そういう考えがあるので、実際にDに進学した学生には、自分の研究以外のことにも汗水を流してほしいと思っています。それは先生の手伝いであったり、研究室運営であったり、後輩の指導であったり、そういうことが自分を磨くとても良い経験になるのだと受け止めてほしい。Dに限らず、大切なのは今できることを一つ一つ責任をもって誠実にやること。人生はその積み重ねだと思います。           

今私たちの学部では4年生になってから卒論に取り掛かりますが、最近、それでは遅いように感じています。学生はいったん研究を始めればその面白さに気づくのですが、大抵その時には既に就職先が決まっています。
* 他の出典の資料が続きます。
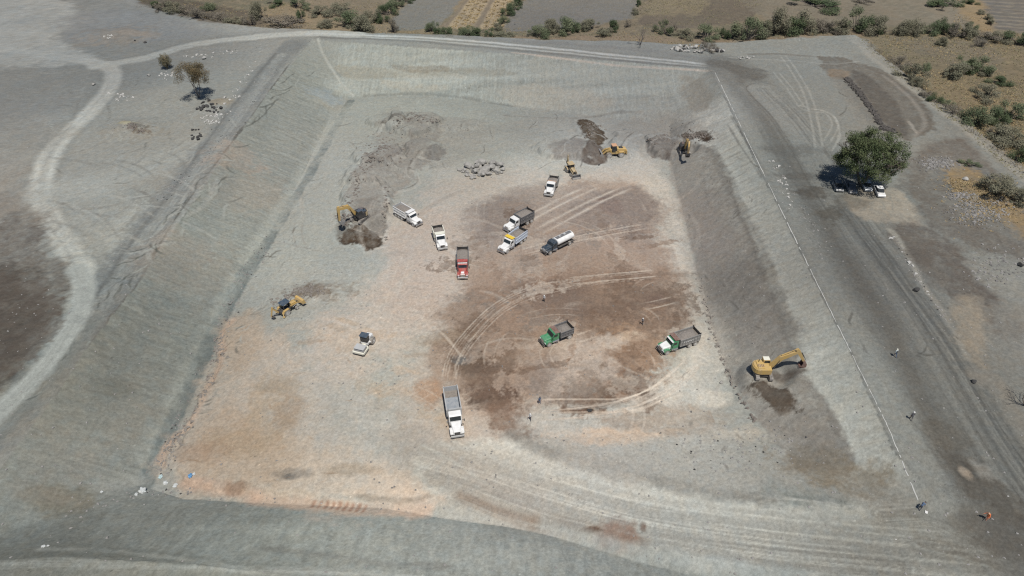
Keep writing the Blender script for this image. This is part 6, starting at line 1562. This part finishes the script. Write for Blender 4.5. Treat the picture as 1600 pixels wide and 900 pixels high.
def tree(name, label, px, py, lean, segs, crown, barkm, cat='tree', group=None):
    x, y = W(px, py)
    t = thing(name, label, cat, (x, y, zat(x, y)), 0, group)
    for nm, me in (('trunk', segs), ('crown', crown)):
        if me is None: continue
        o = bpy.data.objects.new(nm, me); COLL.objects.link(o); o.parent = t
    return t
def grow(rnd, p, d, L, r, depth, segs, tips, spread=.6, up=.15, shrink=.72):
    q = p + d * L; segs.append((p, q, r, r * .68))
    if depth == 0: tips.append(q); return
    for k in range(rnd.choice((2, 2, 3))):
        nd = (d + rv(rnd) * spread + Vector((0, 0, up))).normalized()
        grow(rnd, q, nd, L * shrink * rnd.uniform(.8, 1.15), r * .62, depth - 1, segs, tips, spread, up, shrink)
def big_tree():
    rnd = random.Random(77); segs = []; tips = []
    for k in range(3):
        a = k * 2.1 + .4; grow(rnd, Vector((.15 * math.cos(a), .15 * math.sin(a), -.2)), Vector((.42 * math.cos(a), .42 * math.sin(a), .9)).normalized(), 3.6, .36, 5, segs, tips, .62, .10, .74)
    items = []
    lobes = []
    R_ = 7.0
    for k in range(175):
        for _ in range(20):
            v = rv(rnd).normalized()
            if v.z > -.62: break
        f = rnd.uniform(.5, 1.0) if k % 3 else rnd.uniform(.85, 1.02)
        c_ = Vector((v.x * R_ * f, v.y * R_ * f * .95, 7.4 + v.z * 5.9 * f))
        if math.sin(c_.x * .9 + 1.3) * math.cos(c_.y * .8 + .4) + .5 * math.sin(c_.z * 1.3) > .80 + .35 * (c_.z > 9): continue
        lobes.append((c_, rnd.uniform(.9, 1.9)))
    for c_, lr in lobes:
        if tips:
            tp = min(tips, key=lambda q: (q - c_).length); segs.append((tp, c_, .06, .02))
        for _ in range(int(170 * lr)):
            v = rv(rnd).normalized() * lr * rnd.random() ** .38; v.z *= .62
            items.append((c_ + v, rnd.uniform(.12, .25), (v.normalized() * .5 + rv(rnd) + Vector((0, 0, .6))).normalized()))
    cm = quads('crown', items, leaf_mat('tree_leaves', (.050, .072, .030), (.110, .126, .058), .35)); sm_ = branches('trunk', segs, BARK, 6)
    tree('shade_tree', 'big round dark green tree shading the parked cars', 1345, 290, 0, sm_, cm, BARK)
big_tree()
def thin_tree(label, px, py, seed, h, depth, leafkind, nleaf, barkm, lean=(0, 0), flat=True, leaf=.12, r=.13, spread=.75):
    rnd = random.Random(seed); segs = []; tips = []
    for k in range(3):
        a = k * 2.1 + seed
        grow(rnd, Vector((0, 0, -.1)), Vector((.3 * math.cos(a) + lean[0], .3 * math.sin(a) + lean[1], 1)).normalized(), h * .30, r, depth, segs, tips, spread, .12, .70)
    cm = None
    if nleaf:
        items = []
        for q in tips:
            for _ in range(nleaf): items.append((q + rv(rnd) * (.55 if nleaf < 10 else .95), rnd.uniform(.6, 1.3) * leaf, (rv(rnd) + Vector((0, 0, .8))).normalized()))
        cm = quads('crown', items, LM[leafkind])
    tree('bare_tree' if nleaf < 3 else 'thin_tree', label, px, py, 0, branches('trunk', segs, barkm, 4), cm, barkm)
thin_tree('thin tree with sparse rusty brown leaves on the left land', 311, 153, 5, 11.0, 5, 'brown', 40, GBARK, (.05, .0), leaf=.15, spread=.95)
thin_tree('bare grey tree with fine twigs beside the far road', 1000, 71, 9, 6.2, 6, 'grey', 1, GBARK, (.1, 0), leaf=.10)
thin_tree('bare dark branched tree cut by the right border', 1601, 634, 13, 5.0, 5, 'grey', 1, BARK, (-.25, .1), leaf=.05, r=.10, spread=.9)

# ------------------------------------------------------------------ dry grass: too much to count
def grass(name, m, pts, h, seed, blades=3):
    rnd = random.Random(seed); V_, F_ = [], []
    for x, y in pts:
        z = zat(x, y) - .04
        for _ in range(blades):
            a = rnd.uniform(0, 6.28); hh = h * rnd.uniform(.5, 1.3); w = hh * rnd.uniform(.22, .4); lx, ly = rnd.uniform(-1.3, 1.3) * hh, rnd.uniform(-1.3, 1.3) * hh; hh *= .55
            n = len(V_); c_, s_ = math.cos(a) * w, math.sin(a) * w
            V_ += [(x - c_, y - s_, z), (x + c_, y + s_, z), (x + lx + c_ * .3, y + ly + s_ * .3, z + hh), (x + lx - c_ * .5, y + ly - s_ * .5, z + hh * .9)]; F_.append((n, n + 1, n + 2, n + 3))
    me = bpy.data.meshes.new(name); me.from_pydata(V_, [], F_); me.materials.append(m)
    o = bpy.data.objects.new(name, me); COLL.objects.link(o); o['kind'] = 'stuff'
def in_field(n, x0, x1, y0, y1, rnd, thr=-.3, o=600, f=.12):
    out_ = []
    while len(out_) < n:
        x, y = rnd.uniform(x0, x1), rnd.uniform(y0, y1)
        wx, wy = W(x, y)
        j, i = int(np.clip(np.searchsorted(YS, wy), 0, NY - 1)), int(np.clip(np.searchsorted(XS, wx), 0, NX - 1))
        if dP[j, i] > -.4: continue
        if float(fbm(np.array([wx * f]), np.array([wy * f]), 4, o)[0]) < thr + rnd.uniform(-.2, .2): continue
        out_.append((wx, wy))
    return out_
rnd = random.Random(33)
def undergrowth(name, kind, pts, seed, size=.17):
    r_ = random.Random(seed); items = []
    for x, y in pts:
        z = zat(x, y); h = r_.uniform(.3, 1.3); w = r_.uniform(.5, 1.6)
        for _ in range(30):
            items.append((Vector((x + r_.gauss(0, w * .5), y + r_.gauss(0, w * .5), z + r_.uniform(0, h))), size * r_.uniform(.6, 1.2), (rv(r_) + Vector((0, 0, .7))).normalized()))
    me = quads(name, items, LM[kind]); o = bpy.data.objects.new(name, me); COLL.objects.link(o); o['kind'] = 'stuff'
hed = {'olive': [], 'grey': [], 'green': []}
for place, lst in rows.items():
    spread = 9 if 'dry grass' in place or 'free' in place else 12
    for e in lst:
        for _ in range(5 if spread == 12 else 3):
            hed[rnd.choice(['olive', 'olive', 'grey', 'grey', 'green'])].append(W(e[0] + rnd.gauss(0, spread), min(e[1] + rnd.gauss(-2, 2.5), e[1] + 2)))
hed['grey'] += along([(1345,60),(1395,100),(1440,142),(1500,190),(1560,236),(1600,272)], 90, 2.5, rnd)
hed['grey'] += along([(1200,52),(1290,50),(1400,54)], 40, 2, rnd) + along([(225,8),(300,24),(400,40)], 60, 3, rnd); hed['olive'] += along([(1380,52),(1480,52),(1600,66)], 40, 2, rnd) + along([(620,52),(720,55),(860,58),(960,52)], 50, 2, rnd)
for kk in hed: undergrowth({'olive': 'olive_undergrowth', 'grey': 'dry_undergrowth', 'green': 'green_undergrowth'}[kk], kk, hed[kk], 5)
rnd = random.Random(31)
grass('dry_grass', LM['straw'], in_field(3600, 1340, 1600, 50, 290, rnd, -.05) + in_field(900, 230, 620, 5, 55, rnd, .0) + in_field(700, 620, 1340, 44, 70, rnd, .0) + blob(1545,318,55,30,900,rnd) + blob(1500,290,30,12,260,rnd) + blob(1088,72,16,4,120,rnd) + in_field(300, 1490, 1550, 0, 50, rnd, .0), .34, 1)
grass('weeds_grass', LM['weed'], in_field(3800, 1340, 1600, 50, 290, rnd, -.1, 640) + in_field(1200, 220, 620, 0, 55, rnd, -.1, 640) + in_field(900, 620, 1340, 44, 70, rnd, -.1, 640) + in_field(900, 1000, 1190, 0, 40, rnd, .0, 640) + along([(1345,62),(1440,146),(1500,194),(1600,280)], 500, 3, rnd) + blob(1545,290,40,16,250,rnd), .32, 2)
st = []
for k in range(7):
    if k == 3: continue
    for _ in range(330):
        u = rnd.random(); x0 = 706 + k * 12.5; x1 = 745 + k * 9.5
        if int(u * 17 + k) % 2 == 0 and rnd.random() < .8: continue
        st.append(W(x0 + (x1 - x0) * u + rnd.uniform(-4, 4), 46 - 54 * u))
grass('straw_rows_grass', LM['straw'], st, .5, 3)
もっとも、中には2年生ぐらいから特定の分野に興味を持ち、研究室に出入りして視察にも同行する学生もいます。いずれにせよ入学後1,2年のうちから専門研究に触れることが出来れば大学院進学という選択肢が学生のなかに生まれやすいのではと感じています。

研究はいつも楽しい

世の中まだまだ知らないことばかり。調査に行っても必ず知らないことが含まれていますから常に学んでいます。ですから研究をすることはいつも楽しい。好きなことを仕事にできたとのはとても恵まれていると感謝しています。